There were two casualties that day: test pilot Gary Oleshfski, and the very concept of the Helistat. The program, which was already far over budget, was immediately cancelled. As the meme goes: if I had a nickel for every type of aircraft whose entire class was discredited by a single example crashing at Lakehurst, NJ due to an avoidable design fault, I’d have two nickels. Which isn’t a lot but it’s weird it happened twice.
No Second Chances

The SkyHook might have flown by 2014, if it wasn’t for the credit crunch.
Image: Boeing.
Piasecki Aircraft Corporation sought to find another patron to finish the design after the crash. They had been shopping it around to the construction, oil, and shipping industries along with the military before things went pear shaped. Their patent expired in 2003, and a Canadian company called SkyHook attempted to revive the Helistat concept, but a combination of the history of the crash and the sheer weirdness of the concept kept investors at bay, in spite of a partnership with Boeing.

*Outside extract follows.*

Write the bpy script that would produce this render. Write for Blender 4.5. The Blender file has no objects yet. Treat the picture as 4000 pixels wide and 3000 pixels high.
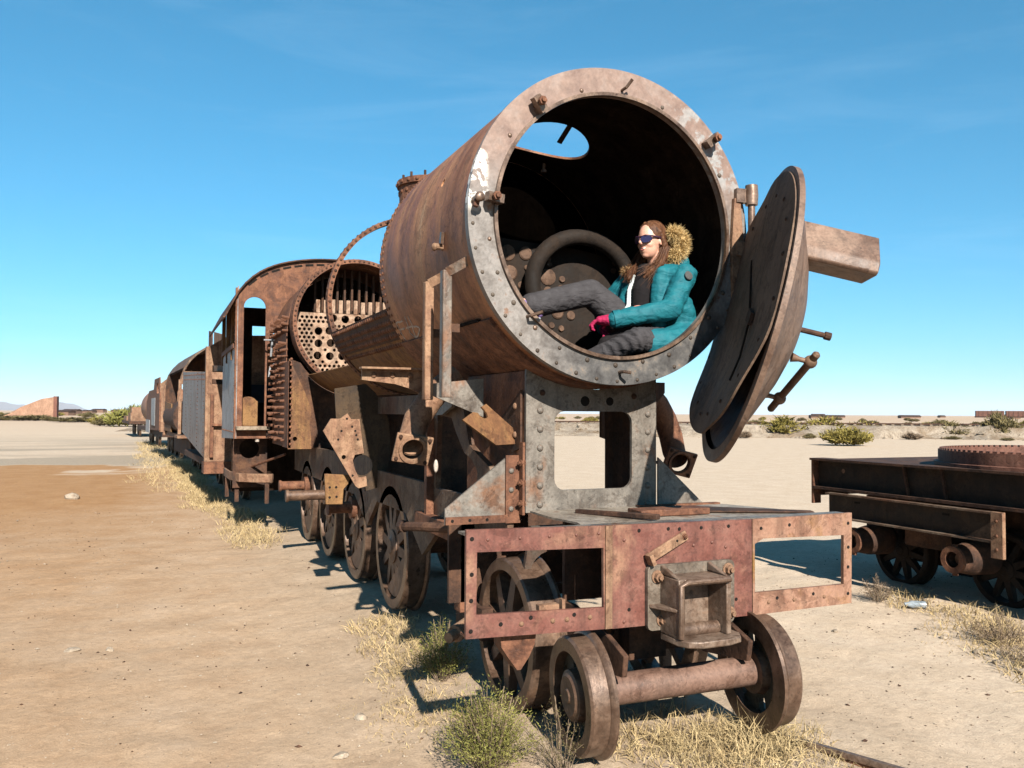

The SkyHook was perhaps also a victim of remarkably bad timing, as they were ready to start construction in 2008, a year not known for easy credit.
Still, we recently saw [rctestflight] demonstrate what you can do with collective control on a quadcopter– all you’d need to do would be strap a balloon to it, and you’d be most of the way to reviving the Helistat. If anyone tries that, please send a tip, and we can argue which is more of a hack: that hypothetical project, or the time a guy bolted four helicopters to a busted old blimp.